Nfld. & Labrador

Troubled St. John's neighbourhood on the mend

An inner city St. John's neighbourhood that was a centre of the illegal drug trade and the scene of a a brutal slaying in March is now on the rebound.

Tessier Place residents reclaiming street after violent slaying at drug-connected house

Tessier Place resident Danny Pottle says his neighbourhood is becoming a better place to live. (CBC )

A downtown St. John's neighbourhood that was consumed by the illegal drug trade and the scene of a homicide in March is on the rebound.

"We've rallied around," said Tessier Place resident Danny Pottle. "We've gotten to know our neighbours a lot better."

"We've committed to look after one another."

Slaying highlighted problems

Joey Whalen, 47, died of injuries sustained in a brutal beating at a house on Tessier Place on March 14. Kenny Green, 34, has been charged with second-degree murder in the case.

After the incident, residents revealed that the house was known to be a hangout for people involved in the illegal drug trade, and that they were afraid to let their children play outside because there were used syringes scattered around the street.

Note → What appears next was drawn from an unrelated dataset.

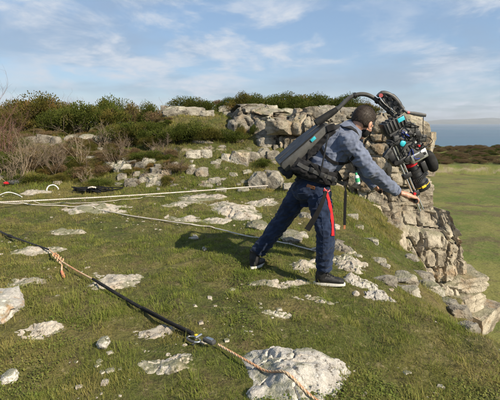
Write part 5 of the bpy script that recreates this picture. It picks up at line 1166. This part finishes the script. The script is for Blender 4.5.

Neighbours said they stayed indoors out of fear.

But since the incident, residents, city officials and police have held meetings and started talking about the problems.

Neighbourhood watch, cleanup

Coun. Sheilagh O'Leary played a role in organizing the first meeting at City Hall, and said the neighbourhood has changed.

"They basically have a Facebook group up and running," said O'Leary. "There's a (St. John's) Clean and Beautiful cleanup starting this weekend, which is very positive.

"I've had a couple of conversations with the RNC officer who comes up with his horse and patrols the area through the Tessier Place park as well. So it's great to have a very visible RNC presence here."

Residents have had a Neighbourhood Watch program in place since shortly after the first meeting in March. Pottle said that, combined with other efforts, has brought families outdoors on the cul-de-sac again.

"It's good to see children out playing once again," he said.